On the one hand I have been chided for not being fatter, as if I was letting myself waste away, which I assure you is pretty nigh impossible given the scrumptious Lebanese cuisine and my love of food in general.

On the other hand, I’ve heard people being told in no uncertain terms that they are fatter than they used to be and ought to lose weight. A Lebanese friend got me in her kitchen and lined me up next to her daughter-in-law to quiz us on our height and weight and pointed out – in the sweetest, most genuine manner you can imagine – that said daughter-in-law ought to return to the size she was on her wedding day. Fortunately they have one of those Ruth and Naomi kind of in-law relationships or there could have been sparks.

Once I began gaining pregnancy weight, people seemed happier about my figure. It was nice to put people at ease – I must be normal now I was procreating and fleshing out. They made many a gesture to map the changes in my face and body to demonstrate exactly what it was they saw an improvement in. They even congratulated me for piling on the pounds at times when the scales showed no difference, as if they wanted to find something nice to say even if there was no real change.

Yet a gynaecologist I visited patted me on the bulging stomach and congratulated my husband on not marrying a “grosse patate”. It all seems quite random. And that made me think of what a wise Lebanese friend told me regarding relationships this weekend. She said, “We say a lot but it doesn’t mean a great deal; you say just a word and it really matters. In the end, it boils down to the same thing.”

And she’s right. People here comment on your weight like they comment on the weather or the likelihood of war – both small talk topics. It’s no big deal. Tomorrow they might have changed their mind. In any case they don’t expect you to take it to heart.

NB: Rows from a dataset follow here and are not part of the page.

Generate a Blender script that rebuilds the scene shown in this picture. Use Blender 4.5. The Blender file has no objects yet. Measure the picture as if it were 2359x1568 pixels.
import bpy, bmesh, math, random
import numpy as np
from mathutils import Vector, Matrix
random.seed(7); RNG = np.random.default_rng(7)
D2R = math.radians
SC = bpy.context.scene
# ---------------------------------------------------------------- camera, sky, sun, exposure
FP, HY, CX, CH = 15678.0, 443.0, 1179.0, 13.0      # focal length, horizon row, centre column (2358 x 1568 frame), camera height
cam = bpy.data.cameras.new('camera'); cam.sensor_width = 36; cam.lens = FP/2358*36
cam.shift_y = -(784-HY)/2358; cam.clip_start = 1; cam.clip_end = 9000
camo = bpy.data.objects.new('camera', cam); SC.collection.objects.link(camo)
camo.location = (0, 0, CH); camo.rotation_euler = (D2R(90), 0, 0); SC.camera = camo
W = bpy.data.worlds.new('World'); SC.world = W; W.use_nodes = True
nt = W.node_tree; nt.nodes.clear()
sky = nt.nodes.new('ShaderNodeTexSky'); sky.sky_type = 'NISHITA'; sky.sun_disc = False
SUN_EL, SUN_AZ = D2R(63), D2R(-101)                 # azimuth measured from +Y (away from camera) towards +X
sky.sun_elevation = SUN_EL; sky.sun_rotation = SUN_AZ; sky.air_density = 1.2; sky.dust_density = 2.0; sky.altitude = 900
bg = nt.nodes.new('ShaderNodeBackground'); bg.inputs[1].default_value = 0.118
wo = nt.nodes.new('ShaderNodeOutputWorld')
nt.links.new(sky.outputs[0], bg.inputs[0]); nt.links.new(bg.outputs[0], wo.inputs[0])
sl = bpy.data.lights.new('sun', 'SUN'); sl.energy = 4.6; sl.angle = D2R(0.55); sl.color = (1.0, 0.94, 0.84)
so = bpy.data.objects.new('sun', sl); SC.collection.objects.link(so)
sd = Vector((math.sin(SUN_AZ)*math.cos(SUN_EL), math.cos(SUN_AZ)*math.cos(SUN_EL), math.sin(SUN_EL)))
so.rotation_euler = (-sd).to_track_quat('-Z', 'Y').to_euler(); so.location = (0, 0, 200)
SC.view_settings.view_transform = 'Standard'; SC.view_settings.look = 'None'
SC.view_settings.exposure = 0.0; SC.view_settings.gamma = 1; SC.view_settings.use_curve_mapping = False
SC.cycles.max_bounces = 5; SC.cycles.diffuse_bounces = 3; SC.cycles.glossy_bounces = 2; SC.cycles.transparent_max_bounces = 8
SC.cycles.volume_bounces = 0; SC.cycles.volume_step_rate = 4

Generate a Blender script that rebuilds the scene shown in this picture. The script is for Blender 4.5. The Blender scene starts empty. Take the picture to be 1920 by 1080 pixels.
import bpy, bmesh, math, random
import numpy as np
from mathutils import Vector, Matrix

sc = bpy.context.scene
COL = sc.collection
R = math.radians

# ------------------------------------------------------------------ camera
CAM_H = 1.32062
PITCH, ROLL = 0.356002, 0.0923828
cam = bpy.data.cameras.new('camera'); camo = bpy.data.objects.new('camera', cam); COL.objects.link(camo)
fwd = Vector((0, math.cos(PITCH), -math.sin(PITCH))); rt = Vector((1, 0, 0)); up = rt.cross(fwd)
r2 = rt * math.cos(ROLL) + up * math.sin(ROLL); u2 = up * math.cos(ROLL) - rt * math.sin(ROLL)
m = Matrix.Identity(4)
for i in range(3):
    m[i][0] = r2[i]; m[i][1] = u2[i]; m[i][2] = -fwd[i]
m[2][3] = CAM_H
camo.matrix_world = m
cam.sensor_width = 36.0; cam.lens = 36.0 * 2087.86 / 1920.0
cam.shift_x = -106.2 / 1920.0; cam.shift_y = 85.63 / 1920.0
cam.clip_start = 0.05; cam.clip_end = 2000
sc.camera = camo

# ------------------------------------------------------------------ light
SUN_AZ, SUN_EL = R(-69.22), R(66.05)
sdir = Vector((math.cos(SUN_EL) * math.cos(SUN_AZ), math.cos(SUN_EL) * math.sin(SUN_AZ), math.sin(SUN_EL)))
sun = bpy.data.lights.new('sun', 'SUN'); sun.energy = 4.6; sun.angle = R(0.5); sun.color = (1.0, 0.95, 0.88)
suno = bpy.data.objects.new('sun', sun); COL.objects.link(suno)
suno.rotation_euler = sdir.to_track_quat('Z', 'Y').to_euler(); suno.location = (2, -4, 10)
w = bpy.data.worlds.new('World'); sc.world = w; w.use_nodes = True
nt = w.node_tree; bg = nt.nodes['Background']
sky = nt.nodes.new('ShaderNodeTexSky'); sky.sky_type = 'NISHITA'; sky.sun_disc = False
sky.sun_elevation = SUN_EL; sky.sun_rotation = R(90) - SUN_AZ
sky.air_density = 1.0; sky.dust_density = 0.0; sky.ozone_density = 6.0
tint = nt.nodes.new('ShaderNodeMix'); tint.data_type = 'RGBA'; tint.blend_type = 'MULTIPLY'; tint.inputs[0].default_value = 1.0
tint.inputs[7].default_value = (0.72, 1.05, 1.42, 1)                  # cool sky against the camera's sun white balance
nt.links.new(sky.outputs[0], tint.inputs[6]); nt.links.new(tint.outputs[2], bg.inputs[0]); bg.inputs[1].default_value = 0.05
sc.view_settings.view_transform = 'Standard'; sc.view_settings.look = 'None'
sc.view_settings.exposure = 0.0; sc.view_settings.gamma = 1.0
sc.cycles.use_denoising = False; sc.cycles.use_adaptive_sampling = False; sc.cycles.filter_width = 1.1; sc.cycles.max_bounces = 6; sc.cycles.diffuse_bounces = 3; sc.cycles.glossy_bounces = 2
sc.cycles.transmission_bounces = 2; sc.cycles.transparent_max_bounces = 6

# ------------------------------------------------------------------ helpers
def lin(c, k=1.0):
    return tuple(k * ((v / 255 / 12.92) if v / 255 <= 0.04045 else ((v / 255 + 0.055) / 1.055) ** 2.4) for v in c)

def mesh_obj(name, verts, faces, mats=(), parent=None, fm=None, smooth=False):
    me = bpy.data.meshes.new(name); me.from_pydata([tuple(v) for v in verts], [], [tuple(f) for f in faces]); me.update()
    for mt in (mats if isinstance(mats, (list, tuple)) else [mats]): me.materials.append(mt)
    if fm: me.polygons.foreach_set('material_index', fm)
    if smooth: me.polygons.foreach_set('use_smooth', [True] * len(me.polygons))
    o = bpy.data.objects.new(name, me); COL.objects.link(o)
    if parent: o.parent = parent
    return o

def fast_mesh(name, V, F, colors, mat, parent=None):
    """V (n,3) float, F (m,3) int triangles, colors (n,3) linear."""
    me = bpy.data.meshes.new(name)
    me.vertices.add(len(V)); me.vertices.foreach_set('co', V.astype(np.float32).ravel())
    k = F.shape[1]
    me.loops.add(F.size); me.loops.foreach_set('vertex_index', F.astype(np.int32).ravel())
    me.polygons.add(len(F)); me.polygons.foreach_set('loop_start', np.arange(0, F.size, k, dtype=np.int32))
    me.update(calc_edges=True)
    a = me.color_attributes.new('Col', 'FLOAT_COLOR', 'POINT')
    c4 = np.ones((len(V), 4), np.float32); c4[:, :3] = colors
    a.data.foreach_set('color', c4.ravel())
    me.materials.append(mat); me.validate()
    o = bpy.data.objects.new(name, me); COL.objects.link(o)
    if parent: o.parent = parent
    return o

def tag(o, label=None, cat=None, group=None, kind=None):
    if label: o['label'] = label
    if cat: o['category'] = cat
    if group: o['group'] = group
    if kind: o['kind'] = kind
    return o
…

Beautiful Feet asks if people would really comment on weight gain to your face if they thought it was a bad thing. And I think that’s the difference – if we notice a “bad thing” about a person it means we expect them to do something about it. Telling people that we think something about them is “bad” would mean insulting them. It’s not our business – ever. But that isn’t the case in the Levant. It’s like the English complaining about the rain. We don’t actually expect it to have an effect on the weather; we accept that the clouds will do as they please, just like people tend to.

While in the West we nurture a growing number of new social taboos, the Lebanese maintain the traditional ones but are free with their opinions on everything else. All it really means is that they have opinions (don’t we all?) and that they cared enough to notice.

One thing is sure – you don’t need to go around worrying about what people are thinking here. They come right out and tell you. It takes some getting used to, but saves the nervous energy spent on all that guesswork.